Following on from the piano trios, the Piano Quintet, op.6, dates from 1900. Some of the cantabile melodies may remind us of Brahms, and the delicately embroidered harmony of Hugo Wolf, but Wolf-Ferrari’s characteristic sweetness of tone does not descend into decorative mannerism or affected sentimentalism: he was, to the core, a German-Italian composer with a foot on both sides of the Alps. More than any other of his early chamber works, the Piano Quintet successfully embodies his declared aim as a composer, to create a “universal beauty” where no rules apply, but only a feeling of well-being and sensuousness – especially in the ebullient Scherzo and Trio.

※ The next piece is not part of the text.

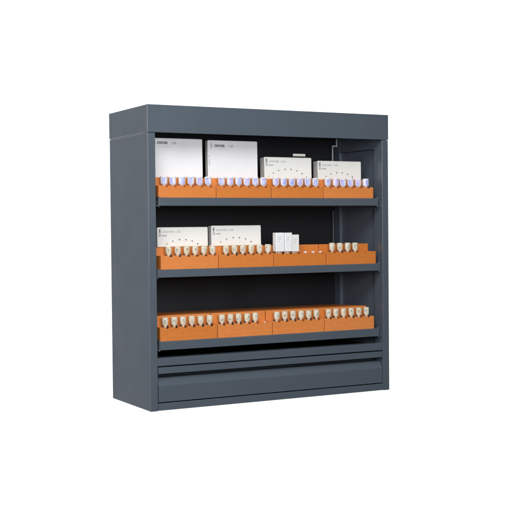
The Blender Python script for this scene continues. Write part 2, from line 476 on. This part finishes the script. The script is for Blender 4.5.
def carton(label, x0, x1, zb, zt, y, depth, big, tilt=0, header=1):
    w = x1 - x0; h = zt - zb
    t = thing('carton', label, 'box', (x0, y, zb), 'white cartons standing behind the capsules', 0)
    t.rotation_euler = (R(-1.0), 0, R(tilt))
    bm = B(); box(bm, 0, w, 0, depth, 0, h, .0005, 2)
    o = obj('carton_body', bm, M_card if big else M_card2, t)
    o.data.materials.append(M_card_edge)
    for p in o.data.polygons:
        if p.normal.x < -.9: p.material_index = 1
    # lid flap line on top
    bm = B(); box(bm, .0012, w - .0012, -.00012, .0030, h + .00005, h + .0005)
    obj('lid_flap', bm, M_card if big else M_card2, t)
    yf = -.00012
    if big:
        if header == 1:
            rect_marks('logo_mark', [(.0052 + .0030 * 0, .0086, h - .0078, h - .0050)], M_ink, t, yf)
            text('heading', 'DRIVER', .0052, M_ink, t, .0112, yf, h - .0082, .00022, 1.0)
            text('heading', '1.00', .0052, M_ink3, t, .0335, yf, h - .0082, .00002, 1.0)
        else:
            rect_marks('logo_mark', [(.0050, .0062, h - .0135, h - .0030), (.0068, .0078, h - .0105, h - .0045)], M_ink2, t, yf)
            text('heading', 'DRIVER', .0052, M_ink, t, .0118, yf, h - .0095, .00022, 1.0)
            text('heading', '1.00', .0052, M_ink3, t, .0345, yf, h - .0095, .00002, 1.0)
            text('side_text', 'DRIVER 1.00', .0030, M_ink2, t, .0034, yf, h - .0380, .00005, 1.0, R(90))
        text('small_print', 'LIGHT CURED RESTORATIVE', .0019, M_ink2, t, .0118, yf, h - .0132, 0, .9)
    else:
        rect_marks('logo_mark', [(.0026, .0054, h - .0132, h - .0022)], M_ink3, t, yf)
        rect_marks('logo_stripe', [(.0035, .0045, h - .0122, h - .0072)], M_card2, t, yf - .00008)
        text('heading', 'DRIVER 1.00', .0044, M_ink2, t, .0078, yf, h - .0078, .00006, 1.3)
        text('small_print', 'SHADES', .0030, M_ink3, t, .0070, yf, h - .0130, .00010, .8)
        xs = [.085, .186, .30, .433, .56, .683, .793, .888]
        zs = [.0302, .0245, .0204, .0182, .0184, .0204, .0248, .0308]
        for i, (fx, dz) in enumerate(zip(xs, zs)):
            if dz > h - .0005: continue
            bm = B()
            c = Vector((fx * w, yf, h - dz))
            bm.faces.new([bm.verts.new((c.x + .0011 * math.cos(a), yf, c.z + .00125 * math.sin(a))) for a in [2 * math.pi * q / 14 for q in range(14)]])
            obj('shade_dot', bm, DOTS[i], t)
    return t

G = .0002
carton('tall white carton behind the leftmost rack on the top shelf, nearly hidden left edge', -.1907, -.1050, REAR[0] + G, .4002, .036, .0090, True, 0, 1)
carton('tall white carton with upright grey side print, second from left on the top shelf', -.0963, -.0105, REAR[0] + G, .3992, .036, .0090, True, 0, 2)
carton('low white carton with arch of dots on the top shelf beside the tall cartons', .0011, .0868, REAR[0] + G, .3757, .0355, .0140, False)
carton('low white carton with arch of dots, rightmost on the top shelf', .0985, .1812, REAR[0] + G, .3715, .0358, .0140, False)
carton('low white carton with arch of dots, leftmost on the middle shelf', -.1812, -.0978, REAR[1] + G, .2674, .0355, .0100, False)
carton('low white carton with arch of dots, right one of two on middle shelf', -.0921, -.0062, REAR[1] + G, .2692, .0352, .0110, False)

# ------------------------------------------------------------------ light
w = bpy.data.worlds.new('World'); S.world = w; w.use_nodes = True
bgn = w.node_tree.nodes['Background']; bgn.inputs[1].default_value = .22
tc = w.node_tree.nodes.new('ShaderNodeTexCoord'); sp = w.node_tree.nodes.new('ShaderNodeSeparateXYZ'); rp = w.node_tree.nodes.new('ShaderNodeValToRGB')
w.node_tree.links.new(tc.outputs['Generated'], sp.inputs[0]); w.node_tree.links.new(sp.outputs[2], rp.inputs[0]); w.node_tree.links.new(rp.outputs[0], bgn.inputs[0])
rp.color_ramp.elements[0].position = 0; rp.color_ramp.elements[0].color = (.10, .11, .12, 1)
rp.color_ramp.elements[1].position = .5; rp.color_ramp.elements[1].color = (.55, .62, .70, 1)
def area(name, loc, target, size, power, col, sy=None):
    L = bpy.data.lights.new(name, 'AREA'); L.shape = 'RECTANGLE'; L.size = size; L.size_y = sy or size; L.energy = power; L.color = col
    o = bpy.data.objects.new(name, L); COL.objects.link(o); o.location = loc
    d = Vector(target) - Vector(loc); o.rotation_euler = d.to_track_quat('-Z', 'Y').to_euler()
    return o
area('softbox_left', (-.76, -.90, 1.06), (-.05, 0, .32), .6, 12.6, (1, .995, .98), .6)
area('added_front_fill', (-.38, -1.2, .44), (-.02, 0, .36), .45, 9.3, (.98, .99, 1), .4)  # fill lamp added to brighten the cartons under the hood
area('added_edge_strip', (-1.35, -.62, .33), (-.21, 0, .28), .07, 1.3, (.95, .98, 1), .8)  # unseen lamp added to draw a highlight down the left front edge

# ------------------------------------------------------------------ camera
cd = bpy.data.cameras.new('camera'); co = bpy.data.objects.new('camera', cd); COL.objects.link(co)
co.location = (-.8416, -1.5106, .2703); co.rotation_mode = 'XYZ'; co.rotation_euler = (1.5432, .0092, -.4911)
cd.sensor_width = 36; cd.sensor_fit = 'HORIZONTAL'; cd.lens = 36 * 1127 / 512; cd.clip_start = .01; cd.clip_end = 100
S.camera = co
S.view_settings.view_transform = 'Standard'; S.view_settings.look = 'None'; S.view_settings.exposure = 0; S.view_settings.gamma = 1
S.render.film_transparent = False
S.cycles.use_denoising = True
S.cycles.max_bounces = 8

The Cello Sonata (1945) and Duo for violin and cello (1946) share the Romantic language of his early chamber music, but now refined by an escapist mode of neo-classicism, particularly in the lively dialogue of the Duo. The Cello Sonata is imbued with a gentle radiance throughout its brief, traditionally structured quarter-hour duration, drawing on a nostalgic vein of expression which comes naturally to the cello, and including literal echoes of Brahms in the slow movement.
Previous albums in this Brilliant Classics series have also featured Italian pianist Costantino Catena, of whom the Italian classical magazine Amadeus wrote: ‘A pianist rare in his generation, in him shining above all the art of singing on the keyboard with an inventiveness of phrasing that demonstrates his exquisite musical intelligence.’